Il serait inéquitable que la BPGO conserve à sa charge les frais qu'elle a dû exposer pour faire valoir ses droits. M. [X] sera condamné à lui verser la somme de 4 000 euros au titre des frais irrépétibles de première instance et d'appel en application de l'article 700 du code de procédure civile.
PAR CES MOTIFS :
La Cour, statuant contradictoirement et par arrêt mis à disposition au greffe,
Infirme le jugement rendu par le tribunal de commerce de Laval le 27 juin 2018 sauf en ce qu'il a dit la Banque populaire du Grand Ouest recevable en son intervention volontaire,
Statuant à nouveau des autres chefs et y ajoutant,
Condamne M. [G] [X] à payer la somme principale de 62 330,59 euros à la Banque populaire grand Ouest, avec intérêts au taux légal à compter du 20 septembre 2017, date de la mise en demeure, sur la somme de 50 000 euros et à compter du 29 mars 2021 sur le surplus.

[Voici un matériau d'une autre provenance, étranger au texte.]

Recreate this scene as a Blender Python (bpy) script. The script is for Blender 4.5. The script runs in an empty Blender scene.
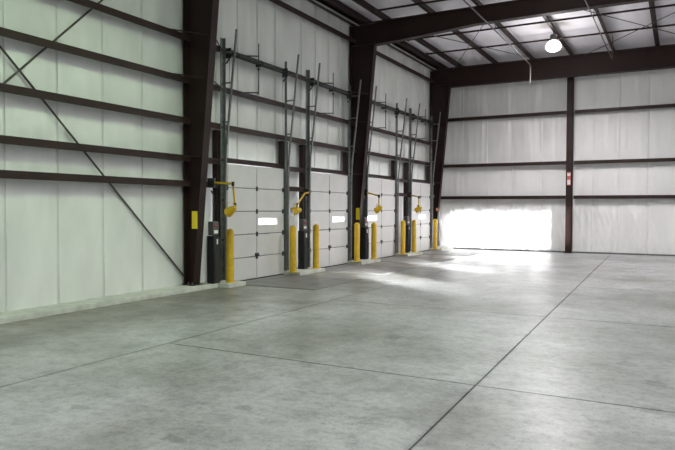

Ordonne la capitalisation des intérêts échus depuis une année, à compter du 2 avril 2018.
Déboute M. [X] de l'intégralité de ses demandes,
Condamne M. [X] à payer la somme de 4 000 euros à la BPGO en application des dispositions de l'article 700 au titre des frais irrépétibles de première instance et d'appel,
Condamne M. [X] aux dépens de première instance et d'appel.